M. de Sanctis s'est livré à de nombreuses expériences sur les détenus de la prison d'Orvieto, et il a remarqué que leur sommeil était généralement excellent; ils rêvaient peu, d'après leurs déclarations, et leurs rêves étaient fort paisibles. Quelques uns, il est vrai, ont raconté qu'ils avaient revu leur crime en songe ; mais ceux-là sont en quelque sorte l'exception, et en tout cas, ce n'étaient pas les criminels les plus endurcis. Quant aux autres, quant aux professionnels du meurtre, ils dormaient régulièrement les poings fermés, et ils se réveillaient frais et dispos.
Ce qu'on appelle le sommeil du juste n'est donc qu'un vain mot, et il faut décidément mettre au rancart cette consolante image ; il n 'y a plus pour les vrais criminels guettés par Deibler qu'un mauvais quart dheure à passer, un bien vilain quart d'heure par exemple, auquel ils ne sauraient se soustraire ; c'est bien le moins.
Chacun son dû.
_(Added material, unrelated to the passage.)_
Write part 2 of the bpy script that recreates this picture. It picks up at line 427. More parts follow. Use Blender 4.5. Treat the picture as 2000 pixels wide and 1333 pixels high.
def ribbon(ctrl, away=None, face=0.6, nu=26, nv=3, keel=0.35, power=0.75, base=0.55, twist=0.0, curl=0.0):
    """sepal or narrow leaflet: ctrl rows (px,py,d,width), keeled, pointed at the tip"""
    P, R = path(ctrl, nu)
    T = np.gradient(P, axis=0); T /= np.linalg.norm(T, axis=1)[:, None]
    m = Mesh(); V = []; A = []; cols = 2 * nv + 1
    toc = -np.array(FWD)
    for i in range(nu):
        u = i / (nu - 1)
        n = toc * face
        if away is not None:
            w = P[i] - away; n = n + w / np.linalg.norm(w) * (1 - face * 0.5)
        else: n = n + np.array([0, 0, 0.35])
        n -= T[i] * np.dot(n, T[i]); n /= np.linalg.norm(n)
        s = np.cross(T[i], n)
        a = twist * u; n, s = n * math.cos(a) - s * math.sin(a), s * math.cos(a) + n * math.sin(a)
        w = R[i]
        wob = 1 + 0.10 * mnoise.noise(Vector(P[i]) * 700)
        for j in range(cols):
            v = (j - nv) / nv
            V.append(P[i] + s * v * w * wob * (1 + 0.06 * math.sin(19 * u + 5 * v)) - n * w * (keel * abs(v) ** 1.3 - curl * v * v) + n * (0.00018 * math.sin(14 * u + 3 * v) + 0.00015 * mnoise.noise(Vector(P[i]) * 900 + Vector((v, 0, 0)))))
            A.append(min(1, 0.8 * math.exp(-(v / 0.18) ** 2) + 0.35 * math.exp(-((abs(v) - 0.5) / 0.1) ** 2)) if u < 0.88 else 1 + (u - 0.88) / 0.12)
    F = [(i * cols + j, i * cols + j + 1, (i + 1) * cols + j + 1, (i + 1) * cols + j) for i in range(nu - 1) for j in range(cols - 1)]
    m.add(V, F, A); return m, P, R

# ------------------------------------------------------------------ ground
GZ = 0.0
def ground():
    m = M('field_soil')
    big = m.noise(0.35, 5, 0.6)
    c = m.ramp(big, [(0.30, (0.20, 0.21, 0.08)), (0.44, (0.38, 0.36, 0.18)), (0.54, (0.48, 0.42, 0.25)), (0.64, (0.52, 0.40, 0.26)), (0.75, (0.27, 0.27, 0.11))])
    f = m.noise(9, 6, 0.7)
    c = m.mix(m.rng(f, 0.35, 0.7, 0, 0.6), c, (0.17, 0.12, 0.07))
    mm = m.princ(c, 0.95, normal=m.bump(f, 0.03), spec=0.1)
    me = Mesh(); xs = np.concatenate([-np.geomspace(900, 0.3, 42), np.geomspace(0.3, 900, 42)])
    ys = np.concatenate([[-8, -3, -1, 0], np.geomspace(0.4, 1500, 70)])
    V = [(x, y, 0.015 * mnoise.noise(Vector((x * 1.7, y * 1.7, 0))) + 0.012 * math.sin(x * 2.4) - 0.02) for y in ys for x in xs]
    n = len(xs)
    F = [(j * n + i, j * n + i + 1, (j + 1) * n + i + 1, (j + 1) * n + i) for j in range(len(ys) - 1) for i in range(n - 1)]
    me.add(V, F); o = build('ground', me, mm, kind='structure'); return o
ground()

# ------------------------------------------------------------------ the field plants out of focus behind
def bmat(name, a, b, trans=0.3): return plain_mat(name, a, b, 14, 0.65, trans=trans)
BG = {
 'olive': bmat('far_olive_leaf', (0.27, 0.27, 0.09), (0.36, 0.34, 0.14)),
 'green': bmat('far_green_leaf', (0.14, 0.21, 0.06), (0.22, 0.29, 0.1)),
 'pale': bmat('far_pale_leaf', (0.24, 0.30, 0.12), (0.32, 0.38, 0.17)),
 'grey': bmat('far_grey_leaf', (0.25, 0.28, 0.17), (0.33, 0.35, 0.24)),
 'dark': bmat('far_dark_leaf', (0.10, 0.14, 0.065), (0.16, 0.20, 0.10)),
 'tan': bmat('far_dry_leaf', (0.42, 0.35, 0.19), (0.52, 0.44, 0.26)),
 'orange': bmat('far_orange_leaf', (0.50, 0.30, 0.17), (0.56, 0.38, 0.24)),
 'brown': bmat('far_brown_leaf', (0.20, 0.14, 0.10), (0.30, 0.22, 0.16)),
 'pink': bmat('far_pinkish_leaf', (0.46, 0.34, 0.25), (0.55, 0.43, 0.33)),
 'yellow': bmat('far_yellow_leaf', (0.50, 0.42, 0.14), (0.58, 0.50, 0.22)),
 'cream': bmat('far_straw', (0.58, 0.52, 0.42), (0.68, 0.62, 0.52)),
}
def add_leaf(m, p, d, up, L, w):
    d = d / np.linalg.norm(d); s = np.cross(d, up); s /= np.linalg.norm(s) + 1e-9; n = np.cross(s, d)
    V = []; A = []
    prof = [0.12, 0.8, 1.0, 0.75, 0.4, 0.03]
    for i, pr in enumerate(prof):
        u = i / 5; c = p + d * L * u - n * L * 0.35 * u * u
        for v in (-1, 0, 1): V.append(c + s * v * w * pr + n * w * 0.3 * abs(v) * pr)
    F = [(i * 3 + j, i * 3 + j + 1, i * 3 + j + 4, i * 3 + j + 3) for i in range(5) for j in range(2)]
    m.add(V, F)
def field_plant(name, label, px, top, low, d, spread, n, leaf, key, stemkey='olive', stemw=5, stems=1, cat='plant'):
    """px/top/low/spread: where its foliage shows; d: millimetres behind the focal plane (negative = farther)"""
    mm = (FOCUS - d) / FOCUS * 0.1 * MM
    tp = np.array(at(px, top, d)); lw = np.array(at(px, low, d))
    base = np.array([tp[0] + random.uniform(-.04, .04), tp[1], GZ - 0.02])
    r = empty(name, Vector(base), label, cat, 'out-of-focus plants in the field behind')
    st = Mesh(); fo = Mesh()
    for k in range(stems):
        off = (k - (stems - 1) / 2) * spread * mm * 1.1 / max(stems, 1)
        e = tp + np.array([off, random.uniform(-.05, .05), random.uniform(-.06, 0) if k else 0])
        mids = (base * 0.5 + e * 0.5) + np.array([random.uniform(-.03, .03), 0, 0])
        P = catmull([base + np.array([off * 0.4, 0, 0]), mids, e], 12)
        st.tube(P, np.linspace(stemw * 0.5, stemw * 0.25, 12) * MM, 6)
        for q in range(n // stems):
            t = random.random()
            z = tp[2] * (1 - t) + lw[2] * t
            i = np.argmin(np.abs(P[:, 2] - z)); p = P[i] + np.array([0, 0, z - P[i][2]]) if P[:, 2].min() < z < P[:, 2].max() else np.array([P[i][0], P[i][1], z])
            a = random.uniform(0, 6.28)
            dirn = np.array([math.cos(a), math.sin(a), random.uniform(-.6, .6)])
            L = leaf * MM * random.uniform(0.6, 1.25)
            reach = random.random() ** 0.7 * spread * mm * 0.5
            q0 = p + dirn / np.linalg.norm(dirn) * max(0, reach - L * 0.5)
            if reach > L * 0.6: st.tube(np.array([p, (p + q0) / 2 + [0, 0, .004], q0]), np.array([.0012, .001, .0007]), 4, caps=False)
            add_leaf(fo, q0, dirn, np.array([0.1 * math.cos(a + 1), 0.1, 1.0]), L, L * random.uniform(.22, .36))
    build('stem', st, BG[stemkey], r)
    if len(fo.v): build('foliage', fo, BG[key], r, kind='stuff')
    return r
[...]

On jugeait justement ces jours derniers devant le tribunal correctionnel de Lyon, un individu impliqué dans une bien vilaine affaire. De cette cause nous n'avons pas à parler ici, mais nous pouvons bien dire un mot de son point de départ.
Ayant à purger une condamnation à quelques mois de prison, notre individu s'était imaginé qu'il pourrait trouver un remplaçant, et il s'était mis en quête d'un homme de bonne volonté qui, moyennant finances, voulût bien le suppléer dans cette fâcheuse corvée.
Il n'est pas arrivé à ses fins, mais il s'est montré fort surpris quand on lui a expliqué dans quel mauvais cas il se serait mis si sa tentative de remplacement avait reçu un commencement d'exécution. A lentendre, la chose lui avait paru toute naturelle, et du moment qu'au temps jadis on pouvait se faire remplacer au régiment, il estimait qu'il était licite d'en faire autant pour la prison en y mettant le prix.
Peut-être aussi avait-il lu le prospectus de cette agence étrangère dont une gazette anglaise cite les produits variés mis à la disposition des clients de la maison ; la nomenclature de ces articles mérite d'être reproduite en détail.
On trouve dans cette agence des hommes à l'allure grave et distinguée pour soirées de contrat, des causeurs spirituels capables d'animer la conversation pendant toute une soirée, des artistes habiles dans l'art de prendre des poses intéressantes, des jeunes gens d'élégante tournure initiés à toutes les subtilités du flirt le plus raffiné, des messieurs sur le dos desquel l'habit de cérémonie ne fait pas un pli :
L'agence se charge aussi de la fourniture de gentlemen pour accompagner les dames seules à la promenade et dans le monde, des organisateurs de dîners, des amuseurs pour garden-party, des invités pour funérailles doués de physiques ultra-mélancoliques, etc., etc.
Les extraits du prospectus cités par le journal anglais ne nous font pas connaître si l'agence tient également en location des remplaçants pour la prison, mais elle paraît si bien outillée que l'article doit sûrement exister en magasin ; le seul inconvénient à cela c'est que, comme certaines monnaies exotiques, il n'a pas cours légal en France.
Il se fait pourtant dans ce pays certains trafics autrement odieux. Il vous est souvent arrivé, n'est-ce pas ? de faire l'aumône à une pauvresse portant un bébé dans ses bras, tandis qu'un ou deux autres se cramponnent à ses jupes, et vous vous êtes apitoyé sur le sort de ces infortunés.
Certes, ces misères sont la plupart du temps authentiques ; mais il n'en va pas toujours ainsi. Dans les grandes villes, à Paris notamment, d'après le rapport de graves journaux, la location des enfants pour mendiantes se fait sur une vaste échelle. C'est surtout dans les mois d'hiver, à lépoque de la Noël et du Nouvel An que s'exerce cette hideuse industrie ; des bébés chétifs sont loués à des prix variant de vingt à quarante francs pour la saison.
Mais faut-il pour cela refuser son obole aux mendiantes qui tendent la main, dans la crainte d'avoir affaire à une de ces ignobles créatures qui exploitent de si indigne façon la charité publique? Bien certainement, non ; il vaut mieux donner quand même, à tout hasard ; mais c'est à la police qu'il appartient de veiller et dempêcher cette abominable exploitation.